KONSULTAN, TRAINER, ANALIS, PENULIS ILMU PENGETAHUAN ILMIAH HUKUM RESMI

Konsultasi Hukum Pidana, Perdata, Bisnis, dan Korporasi. Prediktif, Efektif, serta Aplikatif. Syarat dan Ketentuan Layanan Berlaku

Kerugian Terbesar Membuat / Menyepakati Akta Damai (Acta Van Dading) saat Bersengketa Perdata Gugat-Menggugat di Pengadilan

Akta Perdamaian (Acta Van Dading) adalah TABU dalam Perkara Perdata

Question: Pihak lawan menawarkan diri untuk berdamai dengan buat akta damai saat gugatan perdata kami masih berjalan prosesnya di persidangan, yang bila disetujui oleh pihak kami maka keseluruh pihak antara penggugat dan tergugat akan membuat semacam akta perdamaian yang akan dikukuhkan oleh hakim dalam putusannya. Apa ada resiko di kemudian hari, bagi pihak kami menyepakai perdamaian semacam ini?
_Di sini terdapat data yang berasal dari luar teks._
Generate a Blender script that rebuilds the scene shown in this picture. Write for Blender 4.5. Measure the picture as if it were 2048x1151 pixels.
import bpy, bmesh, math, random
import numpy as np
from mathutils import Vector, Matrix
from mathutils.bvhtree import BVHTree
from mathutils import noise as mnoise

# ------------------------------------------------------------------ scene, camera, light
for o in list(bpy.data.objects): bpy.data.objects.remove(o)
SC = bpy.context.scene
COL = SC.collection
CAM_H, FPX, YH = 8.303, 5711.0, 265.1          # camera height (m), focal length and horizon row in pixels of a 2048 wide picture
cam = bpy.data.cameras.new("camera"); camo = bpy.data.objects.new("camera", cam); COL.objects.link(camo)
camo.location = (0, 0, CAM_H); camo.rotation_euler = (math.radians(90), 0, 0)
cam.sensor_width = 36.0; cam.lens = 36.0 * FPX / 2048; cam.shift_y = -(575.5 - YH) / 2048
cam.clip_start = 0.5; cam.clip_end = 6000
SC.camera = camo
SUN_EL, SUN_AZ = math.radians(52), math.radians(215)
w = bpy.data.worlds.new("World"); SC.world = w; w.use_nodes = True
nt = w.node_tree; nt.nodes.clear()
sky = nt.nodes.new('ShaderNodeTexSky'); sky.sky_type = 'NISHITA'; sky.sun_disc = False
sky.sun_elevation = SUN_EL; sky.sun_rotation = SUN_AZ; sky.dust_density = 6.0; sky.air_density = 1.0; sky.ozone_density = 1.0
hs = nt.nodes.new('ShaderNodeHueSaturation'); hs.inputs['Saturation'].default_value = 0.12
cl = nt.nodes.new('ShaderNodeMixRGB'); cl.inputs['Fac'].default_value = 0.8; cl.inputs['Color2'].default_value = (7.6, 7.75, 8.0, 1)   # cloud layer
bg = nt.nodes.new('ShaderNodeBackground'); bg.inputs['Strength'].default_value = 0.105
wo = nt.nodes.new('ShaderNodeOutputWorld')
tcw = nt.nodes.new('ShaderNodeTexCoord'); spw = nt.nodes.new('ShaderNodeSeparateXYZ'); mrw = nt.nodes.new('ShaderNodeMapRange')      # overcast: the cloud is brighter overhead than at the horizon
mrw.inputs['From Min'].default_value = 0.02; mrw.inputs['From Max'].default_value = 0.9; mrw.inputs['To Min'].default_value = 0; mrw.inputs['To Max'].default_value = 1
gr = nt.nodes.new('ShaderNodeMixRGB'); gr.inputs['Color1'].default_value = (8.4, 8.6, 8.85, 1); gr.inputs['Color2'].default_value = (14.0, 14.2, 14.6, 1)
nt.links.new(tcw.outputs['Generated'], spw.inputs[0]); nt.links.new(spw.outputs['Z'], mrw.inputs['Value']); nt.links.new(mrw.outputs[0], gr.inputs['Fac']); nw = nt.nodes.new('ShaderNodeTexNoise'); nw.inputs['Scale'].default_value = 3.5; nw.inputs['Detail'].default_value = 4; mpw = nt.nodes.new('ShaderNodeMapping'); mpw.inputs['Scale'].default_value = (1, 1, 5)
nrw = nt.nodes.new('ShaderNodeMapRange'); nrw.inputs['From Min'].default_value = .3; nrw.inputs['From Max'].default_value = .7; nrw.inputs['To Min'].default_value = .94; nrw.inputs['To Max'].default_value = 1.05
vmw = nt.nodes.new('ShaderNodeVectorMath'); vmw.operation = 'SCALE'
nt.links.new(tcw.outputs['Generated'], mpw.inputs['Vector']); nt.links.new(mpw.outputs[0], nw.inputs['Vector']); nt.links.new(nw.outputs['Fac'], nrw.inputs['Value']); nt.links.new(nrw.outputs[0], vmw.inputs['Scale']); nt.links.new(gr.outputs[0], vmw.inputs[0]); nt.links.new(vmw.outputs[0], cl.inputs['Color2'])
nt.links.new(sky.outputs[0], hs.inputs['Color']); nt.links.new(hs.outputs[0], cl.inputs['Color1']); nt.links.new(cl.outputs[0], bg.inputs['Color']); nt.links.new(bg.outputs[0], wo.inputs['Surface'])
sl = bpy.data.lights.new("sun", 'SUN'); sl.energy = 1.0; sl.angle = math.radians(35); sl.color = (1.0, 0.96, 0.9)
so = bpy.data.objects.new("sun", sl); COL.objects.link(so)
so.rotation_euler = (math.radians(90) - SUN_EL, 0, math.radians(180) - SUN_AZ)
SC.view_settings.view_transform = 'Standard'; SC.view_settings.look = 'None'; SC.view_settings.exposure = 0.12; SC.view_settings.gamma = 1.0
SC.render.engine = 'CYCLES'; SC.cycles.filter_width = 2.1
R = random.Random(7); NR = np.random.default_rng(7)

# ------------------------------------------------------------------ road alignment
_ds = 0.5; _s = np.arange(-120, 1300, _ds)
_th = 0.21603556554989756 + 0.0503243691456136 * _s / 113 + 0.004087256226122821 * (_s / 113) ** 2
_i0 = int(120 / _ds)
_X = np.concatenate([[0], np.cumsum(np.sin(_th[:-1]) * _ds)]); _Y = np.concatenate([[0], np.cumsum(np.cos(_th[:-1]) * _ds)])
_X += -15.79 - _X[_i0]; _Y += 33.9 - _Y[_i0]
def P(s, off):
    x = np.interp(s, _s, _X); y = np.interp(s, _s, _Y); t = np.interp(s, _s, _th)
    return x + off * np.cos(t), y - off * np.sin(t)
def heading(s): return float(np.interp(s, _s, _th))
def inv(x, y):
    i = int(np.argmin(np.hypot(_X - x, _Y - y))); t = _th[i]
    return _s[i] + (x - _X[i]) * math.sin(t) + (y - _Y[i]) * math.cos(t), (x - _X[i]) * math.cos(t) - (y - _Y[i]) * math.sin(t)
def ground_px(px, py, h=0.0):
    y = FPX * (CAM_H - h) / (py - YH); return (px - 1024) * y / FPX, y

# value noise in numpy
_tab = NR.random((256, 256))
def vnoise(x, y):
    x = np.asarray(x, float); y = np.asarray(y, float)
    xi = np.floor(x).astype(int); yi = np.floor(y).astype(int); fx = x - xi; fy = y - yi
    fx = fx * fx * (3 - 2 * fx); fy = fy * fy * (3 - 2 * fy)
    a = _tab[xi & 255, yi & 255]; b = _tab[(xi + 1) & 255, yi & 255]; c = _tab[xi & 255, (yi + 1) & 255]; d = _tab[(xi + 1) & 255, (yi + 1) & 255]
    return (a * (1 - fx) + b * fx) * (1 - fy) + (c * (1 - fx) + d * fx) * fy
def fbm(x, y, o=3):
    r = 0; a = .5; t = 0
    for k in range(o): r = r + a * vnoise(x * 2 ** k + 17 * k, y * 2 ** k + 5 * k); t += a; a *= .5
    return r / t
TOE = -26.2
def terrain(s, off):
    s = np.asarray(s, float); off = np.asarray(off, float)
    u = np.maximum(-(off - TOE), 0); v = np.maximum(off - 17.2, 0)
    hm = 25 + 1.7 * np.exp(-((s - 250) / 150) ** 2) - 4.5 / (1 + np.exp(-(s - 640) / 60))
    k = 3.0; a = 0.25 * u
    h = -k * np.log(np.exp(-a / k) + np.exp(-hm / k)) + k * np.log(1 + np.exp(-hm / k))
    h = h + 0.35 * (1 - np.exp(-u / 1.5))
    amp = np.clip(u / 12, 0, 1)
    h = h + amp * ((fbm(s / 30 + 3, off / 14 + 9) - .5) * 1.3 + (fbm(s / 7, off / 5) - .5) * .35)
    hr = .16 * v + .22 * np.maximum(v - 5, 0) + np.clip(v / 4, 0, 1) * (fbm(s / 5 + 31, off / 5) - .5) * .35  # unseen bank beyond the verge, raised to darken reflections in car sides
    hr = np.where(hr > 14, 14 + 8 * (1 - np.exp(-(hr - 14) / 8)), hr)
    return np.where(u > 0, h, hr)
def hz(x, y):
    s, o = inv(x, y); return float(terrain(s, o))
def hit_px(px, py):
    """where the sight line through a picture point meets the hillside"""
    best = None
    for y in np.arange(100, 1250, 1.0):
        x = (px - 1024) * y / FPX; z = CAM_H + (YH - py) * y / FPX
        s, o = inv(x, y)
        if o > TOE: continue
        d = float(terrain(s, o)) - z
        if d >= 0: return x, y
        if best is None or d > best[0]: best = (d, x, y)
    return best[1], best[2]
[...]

Brief Answer: Dari begitu banyak pengalaman SHIETRA & PARTNERS, terkait akta perdamaian saat bersengketa perdata gugat-menggugat di pengadilan, telah ternyata akta perdamaian (acta van dading) mengandung potensi resiko, dimana resikonya tergolong tinggi. Pertimbangkan satu fakta berikut : pihak yang tanda-tangan akta perdamaian, telah ternyata dapat kembali ingkar janji alias wanprestasi terhadap akta perdamaian. Bila itu yang terjadi, maka pihak yang dirugikan dapat benar-benar “tersandera” dalam artian yang harafiah, bahkan dapat menjelma benang kusut yang benar-benar “kusut”.

Fakta kedua yang patut dipertimbangkan, akta perdamaian meski dikukuhkan oleh hakim di pengadilan, dalam praktiknya menyerupai “non executable” alias tidak dapat dieksekusi ketika salah satu pihak kembali ingkar janji terhadap akta perdamaian dimaksud. Mengapa demikian? Karena akta perdamaian tidak ubahnya “akta restrukturisasi” belaka, dimana tidak sedikit kalangan debitor tetap saja ingkar janji meski telah diberikan toleransi berupa “akta restrukturisasi kredit” bila konteksnya ialah sengketa hutang-piutang / kredit / pembiayaan.

PEMBAHASAN:

Untuk memudahkan pemahaman, dapat SHIETRA & PARTNERS cerminkan ilustrasi konkretnya sebagaimana putusan Mahkamah Agung RI perkara pidana register Nomor 27 April 2016 tanggal 27 April 2016, dimana selain memvonis Terdakwa dengan delik penipuan, Terdakwa juga dijerat sebagai telah melakukan TPPU, karena Terdakwa telah menggunakan uang hasil kejahatan penipuan (uang panjar / DP jual beli) untuk membayar premi asuransi alias untuk kepentingan pribadinya. Adapun alibi dari pihak Terkdawa, yakni bila pihak Korban Pelapor memang murni ingin membeli tanah tersebut tentulah ia terlebih dahulu perlu mengecek ke BPN sebelum transaksi alias bukanlah “pembeli yang beritikad baik”.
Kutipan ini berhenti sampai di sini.